GIVEN REQUEST:
Retype the whole listing below, character for character.

SUPPLIED RECORDS:

* start *

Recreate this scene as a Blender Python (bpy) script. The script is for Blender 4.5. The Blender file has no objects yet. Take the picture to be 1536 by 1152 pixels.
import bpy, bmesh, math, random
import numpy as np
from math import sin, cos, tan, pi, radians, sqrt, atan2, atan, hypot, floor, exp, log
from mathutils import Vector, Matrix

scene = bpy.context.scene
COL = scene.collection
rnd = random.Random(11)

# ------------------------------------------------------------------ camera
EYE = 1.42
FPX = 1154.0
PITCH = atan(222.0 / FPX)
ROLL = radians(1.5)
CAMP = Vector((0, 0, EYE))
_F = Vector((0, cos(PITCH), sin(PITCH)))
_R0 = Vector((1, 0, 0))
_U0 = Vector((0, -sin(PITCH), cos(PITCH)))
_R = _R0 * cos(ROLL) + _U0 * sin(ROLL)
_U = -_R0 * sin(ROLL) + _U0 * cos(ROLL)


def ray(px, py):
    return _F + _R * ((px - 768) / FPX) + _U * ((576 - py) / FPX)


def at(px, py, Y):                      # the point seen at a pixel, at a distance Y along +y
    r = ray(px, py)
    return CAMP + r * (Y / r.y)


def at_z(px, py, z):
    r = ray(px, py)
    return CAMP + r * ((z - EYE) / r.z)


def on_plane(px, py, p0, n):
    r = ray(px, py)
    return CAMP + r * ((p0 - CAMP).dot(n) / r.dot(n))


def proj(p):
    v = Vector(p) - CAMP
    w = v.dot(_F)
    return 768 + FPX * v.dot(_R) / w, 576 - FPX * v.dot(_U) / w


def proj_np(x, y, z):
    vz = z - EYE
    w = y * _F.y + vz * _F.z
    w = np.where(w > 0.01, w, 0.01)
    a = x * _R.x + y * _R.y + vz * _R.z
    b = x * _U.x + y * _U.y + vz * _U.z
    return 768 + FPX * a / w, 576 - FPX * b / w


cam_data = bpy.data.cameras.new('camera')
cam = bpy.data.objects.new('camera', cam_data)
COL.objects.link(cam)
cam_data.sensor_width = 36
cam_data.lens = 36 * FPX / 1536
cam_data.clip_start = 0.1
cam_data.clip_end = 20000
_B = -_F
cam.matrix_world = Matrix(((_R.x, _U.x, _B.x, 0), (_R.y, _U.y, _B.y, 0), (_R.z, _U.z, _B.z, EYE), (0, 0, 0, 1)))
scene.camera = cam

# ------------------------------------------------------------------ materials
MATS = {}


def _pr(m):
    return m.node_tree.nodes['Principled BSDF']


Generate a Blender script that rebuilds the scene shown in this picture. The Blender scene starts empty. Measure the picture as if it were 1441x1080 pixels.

* end *

FINAL ANSWER:
Recreate this scene as a Blender Python (bpy) script. The script is for Blender 4.5. The Blender file has no objects yet. Take the picture to be 1536 by 1152 pixels.
import bpy, bmesh, math, random
import numpy as np
from math import sin, cos, tan, pi, radians, sqrt, atan2, atan, hypot, floor, exp, log
from mathutils import Vector, Matrix

scene = bpy.context.scene
COL = scene.collection
rnd = random.Random(11)

# ------------------------------------------------------------------ camera
EYE = 1.42
FPX = 1154.0
PITCH = atan(222.0 / FPX)
ROLL = radians(1.5)
CAMP = Vector((0, 0, EYE))
_F = Vector((0, cos(PITCH), sin(PITCH)))
_R0 = Vector((1, 0, 0))
_U0 = Vector((0, -sin(PITCH), cos(PITCH)))
_R = _R0 * cos(ROLL) + _U0 * sin(ROLL)
_U = -_R0 * sin(ROLL) + _U0 * cos(ROLL)


def ray(px, py):
    return _F + _R * ((px - 768) / FPX) + _U * ((576 - py) / FPX)


def at(px, py, Y):                      # the point seen at a pixel, at a distance Y along +y
    r = ray(px, py)
    return CAMP + r * (Y / r.y)


def at_z(px, py, z):
    r = ray(px, py)
    return CAMP + r * ((z - EYE) / r.z)


def on_plane(px, py, p0, n):
    r = ray(px, py)
    return CAMP + r * ((p0 - CAMP).dot(n) / r.dot(n))


def proj(p):
    v = Vector(p) - CAMP
    w = v.dot(_F)
    return 768 + FPX * v.dot(_R) / w, 576 - FPX * v.dot(_U) / w


def proj_np(x, y, z):
    vz = z - EYE
    w = y * _F.y + vz * _F.z
    w = np.where(w > 0.01, w, 0.01)
    a = x * _R.x + y * _R.y + vz * _R.z
    b = x * _U.x + y * _U.y + vz * _U.z
    return 768 + FPX * a / w, 576 - FPX * b / w


cam_data = bpy.data.cameras.new('camera')
cam = bpy.data.objects.new('camera', cam_data)
COL.objects.link(cam)
cam_data.sensor_width = 36
cam_data.lens = 36 * FPX / 1536
cam_data.clip_start = 0.1
cam_data.clip_end = 20000
_B = -_F
cam.matrix_world = Matrix(((_R.x, _U.x, _B.x, 0), (_R.y, _U.y, _B.y, 0), (_R.z, _U.z, _B.z, EYE), (0, 0, 0, 1)))
scene.camera = cam

# ------------------------------------------------------------------ materials
MATS = {}


def _pr(m):
    return m.node_tree.nodes['Principled BSDF']


Generate a Blender script that rebuilds the scene shown in this picture. The Blender scene starts empty. Measure the picture as if it were 1441x1080 pixels.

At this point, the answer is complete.